En effet, les exigences renvoient aux aspects physiques, psychologiques, sociaux ou organisationnels du travail qui nécessitent un effort ou des compétences physiques, cognitives et émotionnelles soutenus, souvent associés à des coûts physiologiques et psychologiques (Bakker et Demerouti, 2007) ; les ressources correspondent, quant à eux, à la perception qu’ont les individus de leurs capacités à réussir dans un environnement.

 

L’analyse théorique met en exergue les premiers éléments de réflexion suivants :

La reconnaissance : Les individus cherchent un équilibre entre ce qu’ils investissent dans leur travail et ce qu’ils en retirent. Pour les transfrontaliers, les considérations salariales sont considérées comme avantageuses (Soutif, 1999 ; Cohen-Solal, 1991 ; Aubry, 1984) par rapport au contexte national.

 La relation à l’emploi : elle correspond à la relation dynamique nouée entre l’individu et l’organisation. Alors que les conditions de travail des transfrontaliers sont perçues comme agréables (Organisation d’études et de développement, 1972) grâce à la flexibilité des horaires, la possibilité de journée continue (Nonn et Specklin, 1974) ou la sécurité de l’emploi, les éléments négatifs concernent le temps de travail légal plus long, les congés payés plus courts ou encore les systèmes de protection sociale divergents.

 Les collègues de travail : le soutien des collègues est un élément important pour se sentir bien au travail et se sentir appréciés et soutenus (Eisenberger et al., 1990).

 La supervision : la satisfaction au travail est mise en lien avec la justice organisationnelle avec laquelle les employés se sentent traités par leur responsable hiérarchique (Greenhaus et al, 1990). Chez les transfrontaliers, les relations sont perçues comme bonnes (Nonn et Specklin, 1974 ; Organisation d’études et de développement, 1972).

 La réalisation de soi : en entreprise, elle passe essentiellement par les actions de formation (Nonn et Specklin, 1974) proposées en interne. Pour les transfrontaliers, des plans de développement sont mis en place afin de favoriser les reconversions professionnelles.

 

Passons à présent à l’étude présentée dans cette article académique. Cette dernière s’est faite sous forme d’entretiens : une première partie questionnait les parcours professionnels et expériences liées à la mobilité ainsi que l’adéquation entre la formation et la fonction exercée ; une deuxième partie interrogeait les perspectives d’avancement, la hiérarchie et le vécu relationnel avec les collègues ; enfin, la troisième partie approfondissait, les spécificités et barrières culturelles.

 

En rappel avec l’examen de la satisfaction au travail des managers transfrontaliers réalisé précédemment, la présentation des résultats explique les exigences et ressources (Bakker et Demerouti, 2007) ayant des effets sur la satisfaction au travail, selon les éléments suivants : la reconnaissance, la relation à l’emploi, les collègues de travail, la supervision et la réalisation de soi (Larouche et al., 1973). L’étude tient compte de la responsabilité d’encadrement des répondants.

 

Premier point observé et qui reste en accord avec la littérature concernant la motivation à travers la rémunération (Fall et Roussel, 2014) : les résultats indiquent que les salaires élevés sont des éléments attractifs expliquant la mobilité des managers transfrontaliers. Par ailleurs, c’est essentiellement le soutien organisationnel perçu (Eisenberger et al., 1990) qui motivent ces derniers (Ryan et Deci, 2000), leur permettant de « satisfaire les besoins psychologiques d’autonomie, de compétence et d’appartenance sociale » (Gagné et Deci, 2005).

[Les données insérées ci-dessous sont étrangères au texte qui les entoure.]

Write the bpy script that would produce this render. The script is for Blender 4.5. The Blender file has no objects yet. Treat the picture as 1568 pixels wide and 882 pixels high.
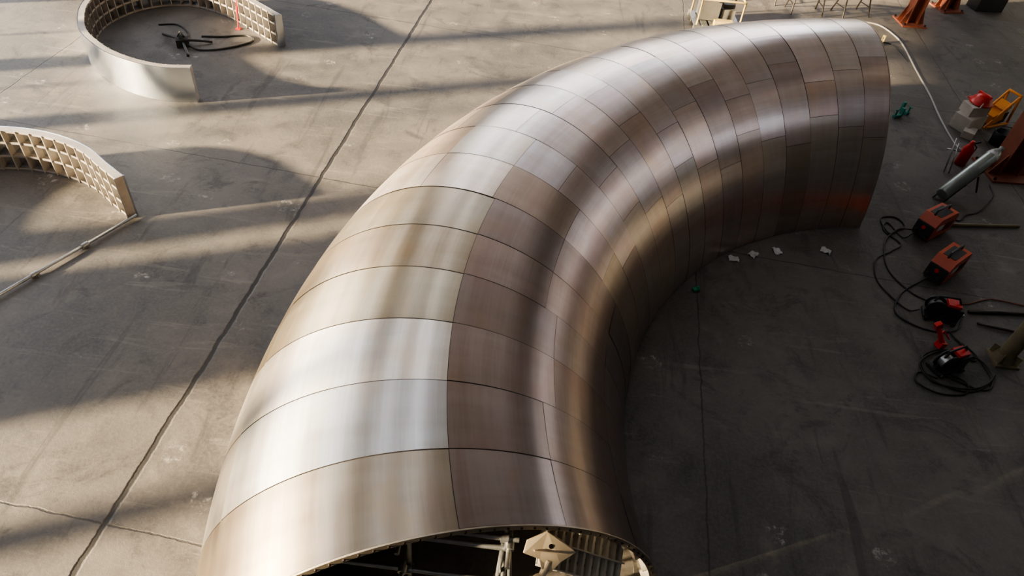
import bpy, math, random
from mathutils import Vector, Matrix, noise
random.seed(7)
scene=bpy.context.scene
scene.view_settings.view_transform='AgX'
scene.view_settings.look='AgX - Medium High Contrast'
# ------------------------------------------------------------------ materials
class NT:
    def __init__(s,name):
        s.mat=bpy.data.materials.new(name);s.mat.use_nodes=True
        s.t=s.mat.node_tree;s.b=s.t.nodes['Principled BSDF']
    def n(s,typ,**k):
        nd=s.t.nodes.new(typ)
        for a,v in k.items():
            if hasattr(nd,a): setattr(nd,a,v)
        return nd
    def put(s,sock,v):
        if isinstance(v,bpy.types.NodeSocket): s.t.links.new(v,sock)
        else: sock.default_value=v
    def m(s,op,a,b=0.0,c=None):
        nd=s.n('ShaderNodeMath',operation=op)
        s.put(nd.inputs[0],a);s.put(nd.inputs[1],b)
        if c is not None:s.put(nd.inputs[2],c)
        return nd.outputs[0]
    def ss(s,x,a,b):
        nd=s.n('ShaderNodeMapRange',interpolation_type='SMOOTHSTEP')
        s.put(nd.inputs[0],x);nd.inputs[1].default_value=a;nd.inputs[2].default_value=b
        return nd.outputs[0]
    def mix(s,f,a,b,mode='MIX'):
        nd=s.n('ShaderNodeMix',data_type='RGBA',blend_type=mode)
        s.put(nd.inputs[0],f);s.put(nd.inputs[6],a);s.put(nd.inputs[7],b)
        return nd.outputs[2]
    def noise(s,vec,scale,detail=4,rough=.55,dist=0):
        nd=s.n('ShaderNodeTexNoise');s.t.links.new(vec,nd.inputs['Vector'])
        nd.inputs['Scale'].default_value=scale;nd.inputs['Detail'].default_value=detail
        nd.inputs['Roughness'].default_value=rough;nd.inputs['Distortion'].default_value=dist
        return nd.outputs[0]
    def vmul(s,vec,sc):
        nd=s.n('ShaderNodeMapping');s.t.links.new(vec,nd.inputs[0]);nd.inputs['Scale'].default_value=sc
        return nd.outputs[0]
    def obj(s): return s.n('ShaderNodeTexCoord').outputs['Object']
    def bump(s,h,st,d=.02):
        nd=s.n('ShaderNodeBump');nd.inputs['Strength'].default_value=st;nd.inputs['Distance'].default_value=d
        s.t.links.new(h,nd.inputs['Height']);s.t.links.new(nd.outputs[0],s.b.inputs['Normal'])
def C(r,g,b): return (r,g,b,1)
def simple(name,col,rough=.5,metal=0.,var=.15,scale=8,bump=.1):
    q=NT(name);o=q.obj();f=q.noise(o,scale,5)
    dark=C(*[c*(1-var*1.6) for c in col]);lite=C(*[min(1,c*(1+var)) for c in col])
    q.put(q.b.inputs['Base Color'],q.mix(f,dark,lite))
    q.put(q.b.inputs['Roughness'],q.m('MULTIPLY_ADD',f,.2,rough-.1))
    q.b.inputs['Metallic'].default_value=metal
    if bump:q.bump(q.noise(o,scale*6,3),bump,.01)
    return q.mat
# floor
q=NT('concrete_floor_mat');o=q.obj()
sep=q.n('ShaderNodeSeparateXYZ');q.t.links.new(o,sep.inputs[0]);X,Y=sep.outputs[0],sep.outputs[1]
wob=q.m('MULTIPLY',q.m('SUBTRACT',q.noise(o,2.2,6,.65),.5),.10)
u=q.m('ADD',q.m('MULTIPLY_ADD',Y,-.070,X),wob)
v=q.m('ADD',q.m('MULTIPLY_ADD',X,.085,Y),wob)
dU=q.m('PINGPONG',q.m('ADD',u,4.27+66),3.3);dV=q.m('PINGPONG',q.m('ADD',v,-2.99+66.5),3.325)
dL=q.m('ABSOLUTE',q.m('ADD',u,4.27))
j1=q.m('SUBTRACT',1,q.ss(dU,.004,.016));j2=q.m('SUBTRACT',1,q.ss(dV,.005,.016));j3=q.m('SUBTRACT',1,q.ss(dL,.018,.045))
joint=q.m('MAXIMUM',j3,q.m('MULTIPLY',q.m('MAXIMUM',j1,j2),.7))
big=q.noise(o,.35,5,.6,.4);med=q.noise(o,1.7,8,.65,.3);fine=q.noise(o,22,6,.7);grain=q.noise(o,110,2)
col=q.mix(q.ss(big,.32,.68),C(.070,.065,.060),C(.133,.120,.108))
col=q.mix(q.m('MULTIPLY',q.ss(med,.50,.75),.55),col,C(.190,.170,.150))
col=q.mix(q.m('MULTIPLY',q.ss(med,.50,.28),.7),col,C(.034,.032,.030))
blot=q.noise(o,.9,6,.7,1.2)
col=q.mix(q.m('MULTIPLY',q.ss(blot,.53,.66),.7),col,C(.038,.035,.033))
col=q.mix(q.m('MULTIPLY',q.ss(fine,.35,.75),.35),col,C(.185,.168,.150))
st=q.noise(q.vmul(o,(.35,3.0,1)),1.4,7,.7,.8)
col=q.mix(q.m('MULTIPLY',q.ss(st,.56,.70),.35),col,C(.25,.225,.198))
st2=q.noise(q.vmul(o,(2.4,.3,1)),1.2,7,.7,.6)
col=q.mix(q.m('MULTIPLY',q.ss(st2,.56,.68),.5),col,C(.036,.034,.032))
vo=q.n('ShaderNodeTexVoronoi');vo.inputs['Scale'].default_value=1.2
ds=q.n('ShaderNodeVectorMath',operation='ADD');q.t.links.new(o,ds.inputs[0])
nz=q.n('ShaderNodeTexNoise');q.t.links.new(o,nz.inputs['Vector']);nz.inputs['Scale'].default_value=6.;nz.inputs['Detail'].default_value=5
sc=q.n('ShaderNodeVectorMath',operation='SCALE');q.t.links.new(nz.outputs[1],sc.inputs[0]);sc.inputs['Scale'].default_value=.30
q.t.links.new(sc.outputs[0],ds.inputs[1]);q.t.links.new(ds.outputs[0],vo.inputs['Vector'])
ring=q.m('MULTIPLY',q.ss(vo.outputs[0],.02,.12),q.m('SUBTRACT',1,q.ss(vo.outputs[0],.12,.20)))
ring=q.m('MULTIPLY',ring,q.ss(q.noise(o,9,7,.8),.49,.64))
col=q.mix(q.m('MULTIPLY',ring,.8),col,C(.40,.37,.34))
dust=q.m('MULTIPLY',q.ss(q.noise(o,4.5,8,.8,1.5),.60,.74),.45)
col=q.mix(dust,col,C(.30,.275,.245))
col=q.mix(q.m('MULTIPLY',joint,.93),col,C(.016,.014,.012))
q.put(q.b.inputs['Base Color'],col)
q.put(q.b.inputs['Roughness'],q.m('MULTIPLY_ADD',med,.35,.42))
h=q.m('ADD',q.m('MULTIPLY',fine,.35),q.m('MULTIPLY',grain,.15));h=q.m('SUBTRACT',h,q.m('MULTIPLY',joint,1.5))
h=q.m('ADD',h,q.m('MULTIPLY',med,.6))
q.bump(h,.4,.02)
M_floor=q.mat
# aluminium skin
q=NT('brushed_aluminium_skin_mat')
at=q.n('ShaderNodeAttribute');at.attribute_name='tone'
uv=q.n('ShaderNodeUVMap');uv.uv_map='UVMap'
s1=q.noise(q.vmul(uv.outputs[0],(.30,7,1)),1,5,.6)
s1b=q.noise(q.vmul(uv.outputs[0],(.25,6,1)),1,1,.5)
s2=q.noise(q.vmul(uv.outputs[0],(1.6,42,1)),1,3,.6)
s3=q.noise(q.vmul(uv.outputs[0],(5,.7,1)),1,5,.6)
cl=q.noise(uv.outputs[0],1.3,4,.6,.5);cl2=q.noise(q.vmul(uv.outputs[0],(.8,1.9,1)),1,3,.6,.4)
k=q.m('ADD',q.m('MULTIPLY',s1,.45),q.m('ADD',q.m('MULTIPLY',s2,.2),q.m('MULTIPLY',s3,.35)))
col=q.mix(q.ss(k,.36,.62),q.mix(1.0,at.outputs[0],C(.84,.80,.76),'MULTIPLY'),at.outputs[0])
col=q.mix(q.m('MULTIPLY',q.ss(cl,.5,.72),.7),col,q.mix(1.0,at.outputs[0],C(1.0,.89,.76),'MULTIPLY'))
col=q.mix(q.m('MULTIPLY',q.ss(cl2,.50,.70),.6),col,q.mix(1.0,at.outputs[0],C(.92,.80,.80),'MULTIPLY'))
q.put(q.b.inputs['Base Color'],col);q.b.inputs['Metallic'].default_value=1
q.put(q.b.inputs['Roughness'],q.m('ADD',q.m('MULTIPLY_ADD',s1,.04,.285),q.m('MULTIPLY',s3,.03)))
q.b.inputs['Anisotropic'].default_value=.65
tg=q.n('ShaderNodeTangent',direction_type='UV_MAP');tg.uv_map='UVMap';q.t.links.new(tg.outputs[0],q.b.inputs['Tangent'])
hh=q.m('ADD',q.m('MULTIPLY',s1b,.35),q.m('MULTIPLY',q.noise(q.vmul(uv.outputs[0],(.8,1.2,1)),1,2),.9))
q.bump(hh,.22,.02)
M_skin=q.mat
M_gap=simple('seam_metal_mat',(.085,.075,.065),.5,.6,.1,5)
M_inner=simple('primed_inner_metal_mat',(.50,.47,.43),.5,.3,.2,3)
M_rib=simple('rib_aluminium_mat',(.72,.68,.61),.4,.3,.2,5)
M_flange=simple('flange_metal_mat',(.60,.52,.42),.4,.8,.2,6)
M_dark=simple('dark_rubber_mat',(.018,.017,.016),.5,0,.3,8)
M_bolt=simple('bolt_steel_mat',(.07,.06,.055),.4,.8)
M_galv=simple('galvanised_tube_mat',(.42,.43,.43),.4,.85,.25,9)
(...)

Le soutien organisationnel est ressenti à travers trois aspects : l’exercice d’une responsabilité managériale, les possibilités d’évolution professionnelle et la mise en place d’actions de formation favorisant le développement et la reconversion professionnelle (Flückiger, 2007). Ces résultats rejoignent ceux de l’étude sur les carrières des transfrontaliers ouvriers et employés (Lutz et al., 2018)

Dans un deuxième temps, l’étude confirme la littérature concernant la supervision et les collègues de travail des managers transfrontaliers. Le soutien des superviseurs et des collègues se présente comme une ressource ou, voire, comme une exigence en fonction de la proximité culturelle ressentie et du degré d’internationalisation de l’organisation.

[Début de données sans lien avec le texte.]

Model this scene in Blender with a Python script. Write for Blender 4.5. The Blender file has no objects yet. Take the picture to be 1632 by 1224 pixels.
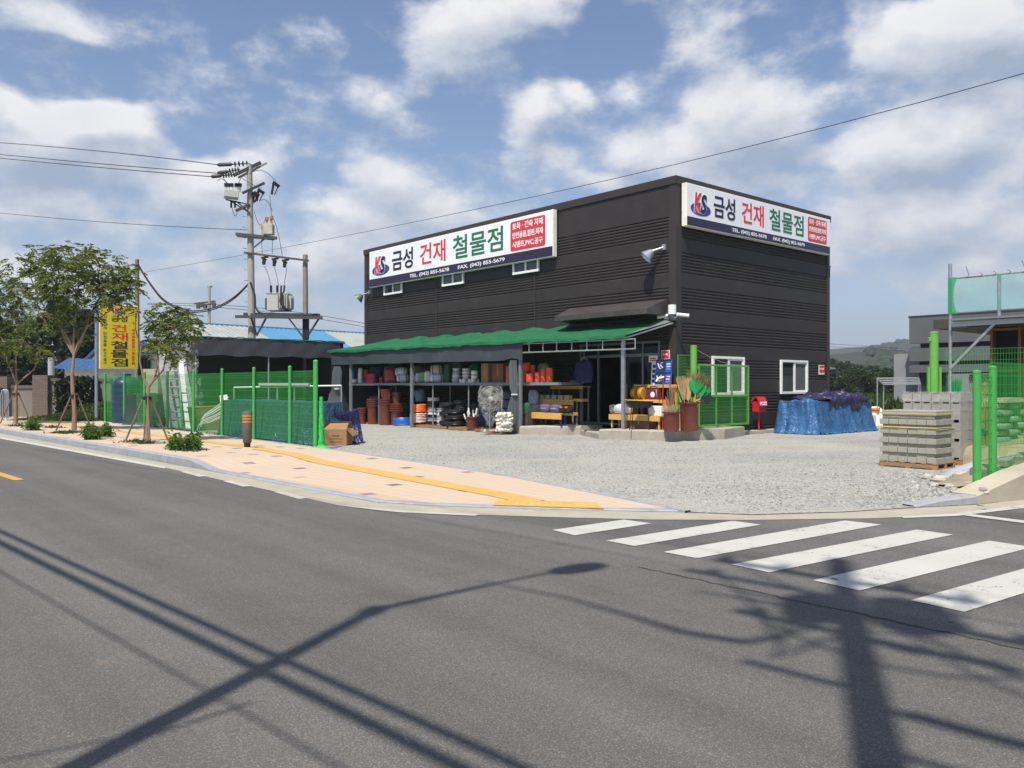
import bpy, bmesh, math, random
import numpy as np
from mathutils import Vector, Matrix
R = math.radians
SC = bpy.context.scene
COL = SC.collection
# ------------------------------------------------------------------ camera, sky, sun, exposure
F, CX, HZ, CH = 1310.0, 816.0, 614.0, 1.7
cam = bpy.data.cameras.new('camera'); camo = bpy.data.objects.new('camera', cam); COL.objects.link(camo)
camo.location = (0, 0, CH); camo.rotation_euler = (R(90), 0, 0)
cam.sensor_fit = 'HORIZONTAL'; cam.sensor_width = 36; cam.lens = F / 1632 * 36
cam.shift_y = 2 / 1632; cam.clip_start = 0.05; cam.clip_end = 6000
SC.camera = camo
SC.view_settings.view_transform = 'Standard'; SC.view_settings.look = 'None'
SC.view_settings.exposure = 0.45; SC.view_settings.gamma = 1.0
SUN_H = (-0.333, -0.943); SUN_EL = 60.0
SKY_STR = 0.085
sl = bpy.data.lights.new('sun', 'SUN'); slo = bpy.data.objects.new('sun', sl); COL.objects.link(slo)
sl.energy = 4.4; sl.angle = R(0.53); sl.color = (1.0, 0.95, 0.86)
_sd = Vector((SUN_H[0] * math.cos(R(SUN_EL)), SUN_H[1] * math.cos(R(SUN_EL)), math.sin(R(SUN_EL))))
slo.rotation_euler = (-_sd).to_track_quat('-Z', 'Y').to_euler(); slo.location = (-10, -30, 50)

def pix_dir(u, v): return math.degrees(math.atan2((u - CX) / F, 1)), math.degrees(math.atan2((HZ - v) / F, math.hypot(1, (u - CX) / F)))
W_ = bpy.data.worlds.new("World"); SC.world = W_; W_.use_nodes = True
def build_world():
    nt = W_.node_tree; N = nt.nodes; L = nt.links; N.clear()
    # cumulus field: soft ellipses in azimuth / elevation, broken up by fractal noise
    clouds = [  # u, v, ru, rv, weight
        (70,215,200,85,1.15),(215,215,60,35,.6),(300,290,120,62,1.0),(60,300,130,45,.75),(150,285,120,40,.7),
        (60,425,120,50,.9),(190,430,90,35,.6),(90,35,110,42,.55),
        (730,45,160,62,1.0),(850,15,90,40,.75),(610,300,75,62,.95),(560,345,120,50,.85),(500,400,110,40,.7),
        (690,330,110,45,.6),(780,350,120,40,.55),(845,185,52,40,.75),(920,160,40,34,.7),
        (1195,205,120,85,1.25),(1075,235,130,62,1.05),(965,285,100,40,.8),(1290,255,110,60,.8),
        (1455,240,180,62,1.1),(1600,270,90,70,1.0),(1400,70,90,50,.85),(1540,60,170,85,1.15),(1600,140,110,45,.9),
        (1440,370,160,60,.65),(1580,390,120,60,.7),(430,500,330,40,.4),(1000,30,60,160,.35),(1080,60,90,60,.35),
        (420,190,260,60,.30),(560,150,200,50,.25),(1250,330,120,60,.4),(1380,150,120,60,.3),(330,370,120,50,.4),(830,270,150,60,.35),(1500,335,220,70,.75),(1340,430,170,60,.55),(545,400,140,75,.75),(420,440,150,50,.6),(260,390,120,40,.45),(90,310,160,40,.5)]
    g = bpy.data.node_groups.new('cloud_field', 'ShaderNodeTree')
    g.interface.new_socket('Vector', in_out='INPUT', socket_type='NodeSocketVector')
    g.interface.new_socket('Density', in_out='OUTPUT', socket_type='NodeSocketFloat')
    gn, gl = g.nodes, g.links
    gi = gn.new('NodeGroupInput'); go = gn.new('NodeGroupOutput')
    def m(op, a, b=None, c=None):
        n = gn.new('ShaderNodeMath'); n.operation = op
        for k, x in enumerate((a, b, c)):
            if x is None: continue
            if isinstance(x, (int, float)): n.inputs[k].default_value = x
            else: gl.new(x, n.inputs[k])
        return n.outputs[0]
    sp = gn.new('ShaderNodeSeparateXYZ'); gl.new(gi.outputs[0], sp.inputs[0])
    mp = gn.new('ShaderNodeVectorMath'); mp.operation = 'MULTIPLY'; mp.inputs[1].default_value = (1, 1, 1.7)
    gl.new(gi.outputs[0], mp.inputs[0])
    nz = gn.new('ShaderNodeTexNoise'); nz.inputs['Scale'].default_value = 9.5; nz.inputs['Detail'].default_value = 10; nz.inputs['Roughness'].default_value = .60
    gl.new(mp.outputs[0], nz.inputs['Vector'])
    nw = gn.new('ShaderNodeTexNoise'); nw.inputs['Scale'].default_value = 9; nw.inputs['Detail'].default_value = 2
    gl.new(mp.outputs[0], nw.inputs['Vector'])
    sw = gn.new('ShaderNodeSeparateColor'); gl.new(nw.outputs['Color'], sw.inputs[0])
    az = m('MULTIPLY', m('ARCTAN2', sp.outputs[0], sp.outputs[1]), 57.2958)
    el = m('MULTIPLY', m('ARCSINE', sp.outputs[2]), 57.2958)
    az = m('MULTIPLY_ADD', m('SUBTRACT', sw.outputs[0], .5), 4.5, az)
    el = m('MULTIPLY_ADD', m('SUBTRACT', sw.outputs[1], .5), 3.2, el)
    acc = None
    for (u, v, ru, rv, w) in clouds:
        a, e = pix_dir(u, v); k = 57.3 / F
        cx = gn.new('ShaderNodeCombineXYZ')
        gl.new(m('MULTIPLY_ADD', az, 1 / (ru * k * 1.25), -a / (ru * k * 1.25)), cx.inputs[0])
        gl.new(m('MULTIPLY_ADD', el, 1 / (rv * k * 1.25), -e / (rv * k * 1.25)), cx.inputs[1])
        ln = gn.new('ShaderNodeVectorMath'); ln.operation = 'LENGTH'; gl.new(cx.outputs[0], ln.inputs[0])
        x = m('MULTIPLY_ADD', ln.outputs['Value'], -w, w)
        acc = x if acc is None else m('SMOOTH_MAX', acc, x, .25)
    clr = None
    for (u, v, ru, rv, w) in [(115,115,130,42,1.1),(470,75,120,60,.8),(330,110,130,60,.5),(985,60,80,60,.6),(1270,70,70,70,.9),(330,190,70,40,.6),(960,120,60,40,.5),(520,250,70,40,.5)]:
        a, e = pix_dir(u, v); k = 57.3 / F; cx = gn.new('ShaderNodeCombineXYZ')
        gl.new(m('MULTIPLY_ADD', az, 1 / (ru * k * 1.2), -a / (ru * k * 1.2)), cx.inputs[0]); gl.new(m('MULTIPLY_ADD', el, 1 / (rv * k * 1.2), -e / (rv * k * 1.2)), cx.inputs[1])
        ln = gn.new('ShaderNodeVectorMath'); ln.operation = 'LENGTH'; gl.new(cx.outputs[0], ln.inputs[0])
        x = m('MULTIPLY_ADD', ln.outputs['Value'], -w, w, ); clr = x if clr is None else m('MAXIMUM', clr, x)
    acc = m('SUBTRACT', acc, m('MAXIMUM', clr, 0.0))
    # loose cumulus everywhere outside the photographed part of the sky
    nb = gn.new('ShaderNodeTexNoise'); nb.inputs['Scale'].default_value = 3.2; nb.inputs['Detail'].default_value = 3
    gl.new(mp.outputs[0], nb.inputs['Vector'])
    other = m('MULTIPLY', m('SUBTRACT', nb.outputs[0], .52), m('MULTIPLY', m('GREATER_THAN', m('ABSOLUTE', az), 36), 2.5))
    acc = m('MAXIMUM', acc, m('SUBTRACT', other, .02))
    acc = m('MAXIMUM', acc, -.6)
    d = m('MULTIPLY_ADD', m('SUBTRACT', nz.outputs[0], .5), 2.1, acc)
    gl.new(d, go.inputs[0])
    tc = N.new('ShaderNodeTexCoord')
    nrm = N.new('ShaderNodeVectorMath'); nrm.operation = 'NORMALIZE'; L.new(tc.outputs['Generated'], nrm.inputs[0])
    def wm(op, a, b=None, c=None, clamp=False):
        n = N.new('ShaderNodeMath'); n.operation = op; n.use_clamp = clamp
        for k, x in enumerate((a, b, c)):
            if x is None: continue
            if isinstance(x, (int, float)): n.inputs[k].default_value = x
            else: L.new(x, n.inputs[k])
        return n.outputs[0]
    g1 = N.new('ShaderNodeGroup'); g1.node_tree = g; L.new(nrm.outputs[0], g1.inputs[0])
    up = N.new('ShaderNodeVectorMath'); up.operation = 'ADD'; up.inputs[1].default_value = (-.012, 0, .034); L.new(nrm.outputs[0], up.inputs[0])
    un = N.new('ShaderNodeVectorMath'); un.operation = 'NORMALIZE'; L.new(up.outputs[0], un.inputs[0])
    g2 = N.new('ShaderNodeGroup'); g2.node_tree = g; L.new(un.outputs[0], g2.inputs[0])
    cov = N.new('ShaderNodeMapRange'); cov.interpolation_type = 'SMOOTHSTEP'; L.new(g1.outputs[0], cov.inputs[0])
    cov.inputs['From Min'].default_value = -.05; cov.inputs['From Max'].default_value = .60
    # lit tops, grey undersides
    diff = wm('SUBTRACT', g1.outputs[0], g2.outputs[0])
    lit = wm('MULTIPLY_ADD', diff, .70, .54, clamp=True)
    thick = N.new('ShaderNodeMapRange'); L.new(g1.outputs[0], thick.inputs[0]); thick.inputs['From Min'].default_value = .35; thick.inputs['From Max'].default_value = 1.5
    lit = wm('SUBTRACT', lit, wm('MULTIPLY', thick.outputs[0], .20), clamp=True)
    cr = N.new('ShaderNodeValToRGB'); L.new(lit, cr.inputs[0])
    e = cr.color_ramp.elements; e[0].position = .12; e[0].color = (.40, .48, .62, 1); e[1].position = .95; e[1].color = (1.0, 1.0, 1.0, 1)
    x = e.new(.5); x.color = (.66, .71, .80, 1)
    sk = N.new('ShaderNodeTexSky'); sk.sky_type = 'NISHITA'; sk.sun_disc = False
    sk.sun_elevation = R(SUN_EL); sk.sun_rotation = math.atan2(SUN_H[0], SUN_H[1]); sk.air_density = 1.0; sk.dust_density = 1.2; sk.ozone_density = 2.2
    sk.altitude = 100
    # pale summer haze towards the horizon
    sz = N.new('ShaderNodeSeparateXYZ'); L.new(nrm.outputs[0], sz.inputs[0])
    hz = wm('POWER', wm('SUBTRACT', 1.0, wm('MULTIPLY', wm('MAXIMUM', sz.outputs[2], 0.0), 2.3), clamp=True), 2.6)
    sc_ = N.new('ShaderNodeVectorMath'); sc_.operation = 'MULTIPLY'; L.new(sk.outputs[0], sc_.inputs[0]); sc_.inputs[1].default_value = (1.16 * SKY_STR, 1.14 * SKY_STR, 1.18 * SKY_STR)
    mh = N.new('ShaderNodeMix'); mh.data_type = 'RGBA'; L.new(wm('MULTIPLY', hz, .75), mh.inputs[0]); L.new(sc_.outputs[0], mh.inputs[6]); mh.inputs[7].default_value = (.30, .37, .50, 1)
    cs = N.new('ShaderNodeVectorMath'); cs.operation = 'SCALE'; L.new(cr.outputs[0], cs.inputs[0]); cs.inputs[3].default_value = .69
    mc = N.new('ShaderNodeMix'); mc.data_type = 'RGBA'; L.new(wm('MULTIPLY', cov.outputs[0], .96), mc.inputs[0]); L.new(mh.outputs[2], mc.inputs[6]); L.new(cs.outputs[0], mc.inputs[7])
    bg = N.new('ShaderNodeBackground'); L.new(mc.outputs[2], bg.inputs[0]); bg.inputs[1].default_value = 1.0
    o = N.new('ShaderNodeOutputWorld'); L.new(bg.outputs[0], o.inputs[0])
build_world()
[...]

Enfin, les résultats confirment, encore une fois, les éléments de la littérature concernant la relation à l’emploi des managers transfrontaliers et notamment les principales exigences liées au statut du travailleur transfrontalier comme le rythme de travail élevé et l’organisation familiale (Viry et al., 2009), exacerbés par les trajets quotidiens

 

En conclusion, cette article nous apporte de premiers éléments explicatifs et descriptifs concernant la relation à l’emploi des managers transfrontaliers.

De manière générale, leur environnement de travail se présente comme une source de satisfaction. Cette impression est essentiellement mise en lien avec les multiples ressources de travail organisationnelles qui favorise la réalisation de soi et la reconnaissance. En particulier, les managers transfrontaliers évoquent les possibilités de carrière et d’accès aux responsabilités hiérarchiques au mérite qui permettent d’engager une relation à l’emploi motivante sur le long terme.

En contrepartie, l’étude confirme la pénibilité de la mobilité quotidienne de longue durée en lien avec le rythme de travail intense et l’équilibre travail-famille. Sur le plan pratique, les résultats suggèrent la mise en place d’un dispositif de gestion spécifique aux managers transfrontaliers, catégorie jusqu’à présent non différenciée par les organisations au regard de leur main d’œuvre nationale (Lutz, 2020). Afin de consolider ces premiers résultats exploratoires, une prochaine étude pourrait intégrer la dimension continue des carrières réalisées, questionnant les motivations de la mobilité régionales et internationale et confrontant les dynamiques identifiées à un groupe de contrôle sédentaire.